U.S. Army General and future U.S. President
Dwight D. Eisenhower passionately called for an American Crusade for Freedom, in a nationwide radio broadcast, covered by the four major radio networks, from Denver, Colorado, on September 4, 1950:
I speak tonight about the Crusade For Freedom.
This Crusade is a campaign sponsored by private American citizens to fight the big lie with the big truth. It is a program that has been hailed by President Truman, and others, as an essential step in getting the case for freedom heard by the world's multitudes.
Powerful Communist radio stations incessantly tell the world that we Americans are physically soft and morally corrupt; that we are disunited and confused; that we are selfish and cowardly; that we have nothing to offer the world but imperialism and exploitation.
To combat these evil broadcasts the government has established a radio program called the Voice of America, which has brilliantly served the cause of freedom, but the Communist stations overpower it and outflank it with daily coverage that neglects no wavelength or dialect, no prejudice or local aspiration. Weaving a fantastic pattern of lies and twisted fact, they confound the listener into believing that we are warmongers, that America invaded North Korea, that Russia invented the airplane, that the Soviets, unaided won World War II; and that the secret police and slave camps of Communism offer humanity brighter hope than do self-government and free enterprise.
We need powerful radio stations abroad, operated without government restrictions, to tell in a vivid and convincing form about the decency and essential fairness of democracy These stations must tell of our aspirations for peace, our hatred of war, our support of the United Nations and our constant readiness to cooperate with any and all who have these same desires
One such private station Radio Free Europe —is now in operation in Western Germany.
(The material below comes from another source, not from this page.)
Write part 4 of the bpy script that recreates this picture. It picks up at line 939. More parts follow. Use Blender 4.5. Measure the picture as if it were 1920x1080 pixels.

It daily brings a message of hope and encouragement to a small part of the European masses.
Freedom Scroll
In this broadcast, Eisenhower called on all Americans to sign the “Freedom Scroll,” with a “Declaration of Freedom,” which read:
I believe in the sacredness and dignity of the individual.
I believe that all men derive the right to freedom equally from God.
I pledge to resist aggression and tyranny wherever they appear on earth.
I am proud to enlist in the Crusade for Freedom.
I am proud to help make the freedom Bell possible, to be a signer of this Declaration of Freedom, to have my name included as a permanent part of the Freedom Shrine in Berlin, and to join with the millions of men and women throughout the world who hold the cause of freedom sacred.
Ike's September 4, 1950, address is an archetypal example of Cold War discourse inasmuch as it features:
· stark polarizations (truth vs. lies, peace vs. war, democracy vs. communism, liberty vs. slavery, death vs. life);
· fear appeals (secret police, slave camps, blackout, executed, blank page in history, cold-blooded betrayal);
· biblical allusions (birthright, venom, hissing, faith, God, devilish, bondage, sacrifice, doctrine);
· images of death (dying, poison, mastery of life and soul, lose American birthright, mortal fear);
· use of ultimate terms (freedom, God, democracy, progress, liberty, truth);
· savagery of the enemy (hissing, hating tirade, godless depravity, aggression and tyranny, predatory military force, ruthless men);
· righteousness of America (freedom, readiness to cooperate, opportunity, human happiness, hope, encouragement, peaceful intent, decent motives, decency and essential fairness);
· fragility of liberty (take up arms in defense of liberty, defense of freedom, destroy free government, destroy our system, destroy human liberty, overpower it and outflank it, defense of our way of life, guard it with vigilance and defend it with fortitude and faith).